Poursuivant sa vie de débauche, tout en ne négligeant pas de dire un Ave chaque jour, il est saisi, une nuit par un rêve qui l’emplit de crainte : « Dieu lui ouvrit le sein de la terre et le fit descendre tout vivant en enfer par une imagination vive et pressante qui lui dura cinq ou six heures, sans qu’il put s’en divertir par aucun effort, ni chasser les impressions horribles qu’il en conçut et qui lui demeureraient jusqu’à la fin de ses jours. » Après une confession générale, il entre à la Trappe de Brech. La règle est dure ; les passions reviennent brutalement ; il part et reprend sa vie dissolue avec orgueil. Pierre a 34 ans ; suite à un pari, il se rend à Loudun pour séduire une jeune protestante d’une beauté exceptionnelle, lui a-t-on dit. Mais en passant devant l’église Sainte-Croix, des bruits insolites le font rentrer dans le lieu Saint ; un prêtre procède à un exorcisme ; et par la bouche de la possédée, le démon l’interpelle : « Tu n’as point d’ennemis, rugit-il. Eh quoi ! Ce Dieu que tu méprises depuis tant d’années ! Oh ! Méchant. Je croyais bien te tenir et te porter en enfer lorsque tu fis à Notre-Dame de Liesse ce vœu que tu n’as jamais accompli. Ingrat et indigne des bienfaits de cette vierge ! … sur la fenêtre de cette adultère, tu me fus ôté des mains… Oublies-tu le coup de pistolet que tu tiras contre le ciel ? Blasphémateur et athée ! Est-il possible qu’un tel homme reçoive miséricorde ? O injustice divine ! » Ces révélations bouleversèrent violemment Pierre qui revint plusieurs jours de suite pour entendre les accusations du démon. « La Vierge a mis les bras jusqu’au coude pour le retirer de ses ordures » gémit-il encore.

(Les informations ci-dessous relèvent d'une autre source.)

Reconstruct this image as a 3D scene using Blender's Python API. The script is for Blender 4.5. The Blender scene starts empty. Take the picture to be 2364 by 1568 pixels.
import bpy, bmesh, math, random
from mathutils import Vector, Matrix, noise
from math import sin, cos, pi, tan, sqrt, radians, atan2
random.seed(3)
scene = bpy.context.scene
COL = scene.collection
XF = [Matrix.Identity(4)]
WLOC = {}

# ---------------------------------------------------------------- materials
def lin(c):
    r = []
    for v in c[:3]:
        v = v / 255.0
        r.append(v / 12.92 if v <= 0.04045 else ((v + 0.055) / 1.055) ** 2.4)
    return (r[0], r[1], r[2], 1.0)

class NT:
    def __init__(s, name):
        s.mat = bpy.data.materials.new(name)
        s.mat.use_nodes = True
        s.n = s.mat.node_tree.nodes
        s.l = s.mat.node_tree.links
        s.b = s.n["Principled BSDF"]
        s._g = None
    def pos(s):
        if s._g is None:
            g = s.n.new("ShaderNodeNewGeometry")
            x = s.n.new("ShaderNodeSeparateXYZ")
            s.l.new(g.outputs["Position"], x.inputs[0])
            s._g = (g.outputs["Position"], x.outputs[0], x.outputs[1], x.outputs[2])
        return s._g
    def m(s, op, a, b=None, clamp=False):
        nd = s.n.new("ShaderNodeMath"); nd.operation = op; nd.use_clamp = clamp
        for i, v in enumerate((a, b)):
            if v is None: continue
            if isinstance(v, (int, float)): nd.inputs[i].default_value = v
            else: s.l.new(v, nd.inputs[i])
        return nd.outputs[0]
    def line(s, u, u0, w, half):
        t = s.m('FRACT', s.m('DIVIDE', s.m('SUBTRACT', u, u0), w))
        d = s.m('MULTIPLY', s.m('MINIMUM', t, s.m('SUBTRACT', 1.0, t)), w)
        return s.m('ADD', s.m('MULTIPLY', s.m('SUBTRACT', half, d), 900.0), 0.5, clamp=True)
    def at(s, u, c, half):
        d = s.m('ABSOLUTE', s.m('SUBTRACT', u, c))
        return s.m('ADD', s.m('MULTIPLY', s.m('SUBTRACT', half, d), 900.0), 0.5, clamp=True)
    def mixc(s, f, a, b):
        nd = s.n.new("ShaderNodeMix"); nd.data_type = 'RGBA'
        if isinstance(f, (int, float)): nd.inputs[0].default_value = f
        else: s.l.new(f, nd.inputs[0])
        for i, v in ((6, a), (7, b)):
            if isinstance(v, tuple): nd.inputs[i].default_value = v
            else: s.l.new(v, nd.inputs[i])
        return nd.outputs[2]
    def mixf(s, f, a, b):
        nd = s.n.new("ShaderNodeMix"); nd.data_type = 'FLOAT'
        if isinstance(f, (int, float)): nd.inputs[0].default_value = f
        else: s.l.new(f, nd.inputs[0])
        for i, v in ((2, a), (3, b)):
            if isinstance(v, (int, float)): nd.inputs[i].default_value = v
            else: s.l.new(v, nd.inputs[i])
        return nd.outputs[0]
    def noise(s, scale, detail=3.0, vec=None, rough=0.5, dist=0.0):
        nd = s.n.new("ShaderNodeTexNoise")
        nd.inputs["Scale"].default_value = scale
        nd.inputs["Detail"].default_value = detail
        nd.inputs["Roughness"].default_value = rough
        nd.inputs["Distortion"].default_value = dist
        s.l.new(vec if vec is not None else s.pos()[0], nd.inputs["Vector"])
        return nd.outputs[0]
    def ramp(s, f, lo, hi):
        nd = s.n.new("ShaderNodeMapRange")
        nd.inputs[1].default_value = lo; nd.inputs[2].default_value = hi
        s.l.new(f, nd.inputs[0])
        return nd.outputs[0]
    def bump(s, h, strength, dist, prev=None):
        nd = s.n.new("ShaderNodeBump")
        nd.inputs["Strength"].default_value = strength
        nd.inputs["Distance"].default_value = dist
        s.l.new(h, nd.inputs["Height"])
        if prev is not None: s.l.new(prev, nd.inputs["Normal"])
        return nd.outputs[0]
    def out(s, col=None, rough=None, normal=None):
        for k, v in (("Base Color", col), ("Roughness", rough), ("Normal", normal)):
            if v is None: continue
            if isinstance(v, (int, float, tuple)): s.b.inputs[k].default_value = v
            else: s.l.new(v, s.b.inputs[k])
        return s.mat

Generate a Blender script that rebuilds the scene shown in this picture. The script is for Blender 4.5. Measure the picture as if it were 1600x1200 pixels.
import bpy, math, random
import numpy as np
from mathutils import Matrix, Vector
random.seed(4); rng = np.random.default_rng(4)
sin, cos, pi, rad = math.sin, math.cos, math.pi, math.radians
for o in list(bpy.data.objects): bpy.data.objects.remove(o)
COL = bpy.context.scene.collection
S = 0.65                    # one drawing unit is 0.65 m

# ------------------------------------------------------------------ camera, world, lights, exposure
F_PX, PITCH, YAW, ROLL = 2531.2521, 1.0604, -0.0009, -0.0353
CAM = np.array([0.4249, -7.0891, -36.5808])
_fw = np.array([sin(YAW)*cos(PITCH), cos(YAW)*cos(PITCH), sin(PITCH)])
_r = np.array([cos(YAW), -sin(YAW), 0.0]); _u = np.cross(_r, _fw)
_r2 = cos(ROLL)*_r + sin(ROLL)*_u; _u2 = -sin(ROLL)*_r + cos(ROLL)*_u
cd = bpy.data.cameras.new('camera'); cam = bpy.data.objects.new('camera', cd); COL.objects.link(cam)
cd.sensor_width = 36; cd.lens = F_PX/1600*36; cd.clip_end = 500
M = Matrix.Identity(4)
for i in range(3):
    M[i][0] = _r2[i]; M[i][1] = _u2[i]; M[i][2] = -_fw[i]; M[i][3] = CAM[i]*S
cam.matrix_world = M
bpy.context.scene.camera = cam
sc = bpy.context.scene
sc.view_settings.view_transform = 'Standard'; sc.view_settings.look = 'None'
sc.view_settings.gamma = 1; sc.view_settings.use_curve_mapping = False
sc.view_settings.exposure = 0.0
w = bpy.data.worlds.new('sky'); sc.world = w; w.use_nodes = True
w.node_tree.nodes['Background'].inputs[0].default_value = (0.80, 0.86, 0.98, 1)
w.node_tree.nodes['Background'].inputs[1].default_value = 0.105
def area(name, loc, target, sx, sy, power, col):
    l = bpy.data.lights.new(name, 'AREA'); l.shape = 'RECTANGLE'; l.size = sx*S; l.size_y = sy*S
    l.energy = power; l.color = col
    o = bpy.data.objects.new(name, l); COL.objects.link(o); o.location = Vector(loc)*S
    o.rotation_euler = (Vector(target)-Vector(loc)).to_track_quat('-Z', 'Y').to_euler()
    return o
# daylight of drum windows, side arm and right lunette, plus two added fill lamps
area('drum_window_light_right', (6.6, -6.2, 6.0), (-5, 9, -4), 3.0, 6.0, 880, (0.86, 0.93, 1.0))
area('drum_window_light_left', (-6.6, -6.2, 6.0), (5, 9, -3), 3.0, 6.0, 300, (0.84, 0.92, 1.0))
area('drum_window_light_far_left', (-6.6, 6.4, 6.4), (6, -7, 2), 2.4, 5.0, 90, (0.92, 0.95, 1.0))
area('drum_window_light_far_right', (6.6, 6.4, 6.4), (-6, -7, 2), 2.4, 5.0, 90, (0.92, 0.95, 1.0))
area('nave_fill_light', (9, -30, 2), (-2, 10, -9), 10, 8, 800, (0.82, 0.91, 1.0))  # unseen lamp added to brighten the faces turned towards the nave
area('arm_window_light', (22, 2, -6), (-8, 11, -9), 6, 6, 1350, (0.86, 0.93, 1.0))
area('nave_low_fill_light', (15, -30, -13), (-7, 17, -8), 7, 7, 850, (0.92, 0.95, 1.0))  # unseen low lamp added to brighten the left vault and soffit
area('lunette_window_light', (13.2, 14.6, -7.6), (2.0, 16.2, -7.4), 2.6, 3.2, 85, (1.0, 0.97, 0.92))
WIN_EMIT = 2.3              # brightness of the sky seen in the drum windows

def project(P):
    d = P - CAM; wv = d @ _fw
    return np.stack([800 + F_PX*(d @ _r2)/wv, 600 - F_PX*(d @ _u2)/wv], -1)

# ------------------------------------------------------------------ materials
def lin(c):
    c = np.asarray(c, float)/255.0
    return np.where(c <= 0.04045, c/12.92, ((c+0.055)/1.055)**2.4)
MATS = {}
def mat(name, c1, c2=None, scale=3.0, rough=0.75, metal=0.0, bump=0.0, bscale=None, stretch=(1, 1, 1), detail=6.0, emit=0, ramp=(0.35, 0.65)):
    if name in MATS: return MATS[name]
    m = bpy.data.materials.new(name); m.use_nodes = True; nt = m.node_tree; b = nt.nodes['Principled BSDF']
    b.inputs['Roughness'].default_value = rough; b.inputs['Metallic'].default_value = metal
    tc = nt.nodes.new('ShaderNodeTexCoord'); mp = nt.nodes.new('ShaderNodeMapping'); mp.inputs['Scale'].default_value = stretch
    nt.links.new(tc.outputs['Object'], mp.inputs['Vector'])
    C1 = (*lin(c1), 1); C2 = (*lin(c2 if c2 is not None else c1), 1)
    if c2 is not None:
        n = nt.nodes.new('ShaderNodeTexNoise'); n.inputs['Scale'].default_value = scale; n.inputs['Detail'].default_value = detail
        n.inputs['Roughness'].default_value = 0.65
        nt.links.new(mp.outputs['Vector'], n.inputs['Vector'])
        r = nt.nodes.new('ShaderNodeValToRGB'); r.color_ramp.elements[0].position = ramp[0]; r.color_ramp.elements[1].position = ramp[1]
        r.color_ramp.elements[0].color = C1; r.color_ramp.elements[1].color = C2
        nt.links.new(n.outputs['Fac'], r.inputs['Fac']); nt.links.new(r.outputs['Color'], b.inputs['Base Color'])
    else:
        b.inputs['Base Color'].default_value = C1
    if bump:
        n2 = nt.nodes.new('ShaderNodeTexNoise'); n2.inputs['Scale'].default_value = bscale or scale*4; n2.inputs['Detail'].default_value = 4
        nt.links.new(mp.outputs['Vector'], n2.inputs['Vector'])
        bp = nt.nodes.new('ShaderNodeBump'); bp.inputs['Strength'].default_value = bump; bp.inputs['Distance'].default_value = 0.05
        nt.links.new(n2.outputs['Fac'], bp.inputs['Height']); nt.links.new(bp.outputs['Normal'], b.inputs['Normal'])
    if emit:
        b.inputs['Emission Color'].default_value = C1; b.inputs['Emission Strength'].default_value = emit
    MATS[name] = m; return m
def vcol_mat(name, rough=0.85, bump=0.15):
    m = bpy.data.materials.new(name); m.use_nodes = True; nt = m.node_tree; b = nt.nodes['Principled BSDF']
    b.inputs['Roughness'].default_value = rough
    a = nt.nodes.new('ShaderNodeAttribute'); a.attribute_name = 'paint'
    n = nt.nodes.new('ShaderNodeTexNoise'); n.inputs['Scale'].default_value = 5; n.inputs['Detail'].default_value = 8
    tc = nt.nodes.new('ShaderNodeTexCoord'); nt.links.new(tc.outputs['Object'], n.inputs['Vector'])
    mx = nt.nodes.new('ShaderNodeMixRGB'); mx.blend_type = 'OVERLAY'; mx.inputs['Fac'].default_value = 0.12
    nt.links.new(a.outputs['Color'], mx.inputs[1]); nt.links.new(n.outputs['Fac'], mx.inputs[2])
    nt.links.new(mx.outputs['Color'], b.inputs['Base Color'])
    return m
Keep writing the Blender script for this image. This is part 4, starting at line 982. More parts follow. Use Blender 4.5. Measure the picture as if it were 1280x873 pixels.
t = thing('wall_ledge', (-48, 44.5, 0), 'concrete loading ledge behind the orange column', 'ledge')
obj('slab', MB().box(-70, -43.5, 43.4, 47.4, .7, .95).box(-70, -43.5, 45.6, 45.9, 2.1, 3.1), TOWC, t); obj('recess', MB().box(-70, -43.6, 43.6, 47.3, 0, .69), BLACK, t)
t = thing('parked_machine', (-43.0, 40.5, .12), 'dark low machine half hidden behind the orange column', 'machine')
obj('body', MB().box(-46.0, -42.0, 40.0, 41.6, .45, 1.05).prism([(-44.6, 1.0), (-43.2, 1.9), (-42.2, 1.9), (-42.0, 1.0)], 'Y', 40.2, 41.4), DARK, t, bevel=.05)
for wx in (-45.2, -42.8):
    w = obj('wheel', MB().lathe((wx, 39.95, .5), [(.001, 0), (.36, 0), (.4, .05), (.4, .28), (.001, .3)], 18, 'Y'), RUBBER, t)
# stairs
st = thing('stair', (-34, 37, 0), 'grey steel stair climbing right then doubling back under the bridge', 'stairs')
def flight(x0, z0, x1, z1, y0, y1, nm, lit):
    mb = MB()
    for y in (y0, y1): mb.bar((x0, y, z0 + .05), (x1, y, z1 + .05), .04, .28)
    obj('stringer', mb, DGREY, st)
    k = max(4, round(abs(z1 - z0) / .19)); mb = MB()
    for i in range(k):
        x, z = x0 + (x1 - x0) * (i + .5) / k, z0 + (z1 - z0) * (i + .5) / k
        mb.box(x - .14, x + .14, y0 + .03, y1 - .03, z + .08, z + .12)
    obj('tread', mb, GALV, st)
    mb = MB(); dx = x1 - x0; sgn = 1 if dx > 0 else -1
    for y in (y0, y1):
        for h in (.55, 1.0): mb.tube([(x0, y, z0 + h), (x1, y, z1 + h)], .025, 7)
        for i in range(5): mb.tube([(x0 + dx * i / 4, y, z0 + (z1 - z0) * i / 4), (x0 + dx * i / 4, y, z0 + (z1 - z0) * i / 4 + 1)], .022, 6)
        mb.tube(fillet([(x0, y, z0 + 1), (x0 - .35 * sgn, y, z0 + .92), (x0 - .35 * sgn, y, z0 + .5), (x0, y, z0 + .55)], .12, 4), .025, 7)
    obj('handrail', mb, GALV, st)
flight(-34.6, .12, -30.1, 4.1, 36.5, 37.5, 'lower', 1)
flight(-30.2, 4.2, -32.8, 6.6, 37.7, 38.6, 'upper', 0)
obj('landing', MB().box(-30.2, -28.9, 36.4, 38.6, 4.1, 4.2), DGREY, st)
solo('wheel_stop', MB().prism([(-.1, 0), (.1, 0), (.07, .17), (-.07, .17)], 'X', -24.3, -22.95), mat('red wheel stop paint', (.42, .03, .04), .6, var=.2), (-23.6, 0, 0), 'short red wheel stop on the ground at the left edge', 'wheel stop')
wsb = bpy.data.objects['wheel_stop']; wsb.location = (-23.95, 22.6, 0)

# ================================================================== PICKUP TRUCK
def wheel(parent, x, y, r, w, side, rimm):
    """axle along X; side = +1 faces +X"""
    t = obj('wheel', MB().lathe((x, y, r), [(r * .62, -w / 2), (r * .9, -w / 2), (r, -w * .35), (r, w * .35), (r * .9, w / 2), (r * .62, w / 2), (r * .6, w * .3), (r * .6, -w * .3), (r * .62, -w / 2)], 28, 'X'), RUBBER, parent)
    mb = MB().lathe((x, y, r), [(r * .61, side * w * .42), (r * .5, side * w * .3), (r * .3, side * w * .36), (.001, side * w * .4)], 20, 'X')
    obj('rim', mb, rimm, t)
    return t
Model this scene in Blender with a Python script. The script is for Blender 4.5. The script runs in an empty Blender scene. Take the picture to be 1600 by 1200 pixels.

C’est la conversion radicale. Abandonnant ses beaux habits pour une défroque, il entreprend plusieurs pèlerinages à N-D de liesse puis au sanctuaire de Ste Marie Madeleine ; de retour en Bretagne, méprisé par les mondains, il transforme son château en Hospice pour accueillir malades et miséreux. Dès lors son temps se partage entre des pèlerinages au cours desquels il rencontre de saints personnages comme M. Vincent et M. Ollier. Constatant le changement certain et durable de l’homme, l’évêque l’ordonne.
Pierre devenu un grand ascète s’épuise dans ses tâches pastorales et spirituelles et tombe très malade à partir de 1658. Les sécheresses spirituelles et les inquiétudes métaphysiques liées à son passé le torturent : « Il me semble que je n’ai rien fait pour Dieu ou du moins si peu de chose, que cela doit être compté comme rien ». L’agonie dure mais au moment de s‘éteindre il retrouve une paix profonde. Le procès de l’ordinaire sera lancé plus tard mais les documents disparaissent lors de la révolution. Pierre de Kériolet est inhumé dans le sanctuaire de Sainte Anne d’Auray avec cette simple mention : « Ici reposent les précieux restes de Pierre le Gouvello de Kériolet mort en odeur de sainteté le 8 octobre 1660 ». G.G.